The Yes Problem
Most agencies say yes to every client request because they're afraid of losing the relationship. We used to do this too. The result: projects that bloated by 40%, timelines that slipped by months, and products that tried to do everything but did nothing well.
Learning to say no - specifically, learning to say no in a way that strengthens rather than damages the relationship - was the single biggest improvement in our project delivery.
The ICE Framework
We score every feature request on three axes: Impact (how much does this move the core metric?), Confidence (how sure are we this will work?), and Effort (how long will this take?). The score is (Impact × Confidence) / Effort. Anything below 4.0 gets pushed to the backlog with an explanation.
The Conversation Scripts
For low-impact requests: "I love the thinking behind this. Let me show you how it scores against our core metrics so we can decide together whether it belongs in this sprint or the next phase."

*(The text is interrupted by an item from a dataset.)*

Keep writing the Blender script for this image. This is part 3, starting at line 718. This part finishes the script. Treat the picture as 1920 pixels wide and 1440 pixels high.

For high-effort requests: "This is a great feature. In our experience, it adds 2-3 weeks to the timeline. Here's a lighter version that delivers 80% of the value in 3 days - should we start there?"
For scope creep: "Adding this means one of these three things gets pushed out. Which one should we defer?" This forces a trade-off conversation instead of an add-on conversation.
The Results
Since implementing the ICE framework and structured pushback conversations, our projects come in an average of 3 weeks faster, client satisfaction scores have increased (not decreased), and the products we ship are more focused.
When to Say Yes
Not every request should be scrutinized. If the request aligns with the core product vision, comes from direct user feedback, and fits within existing sprint capacity - just do it. The framework is for protecting against requests that feel urgent but aren't important.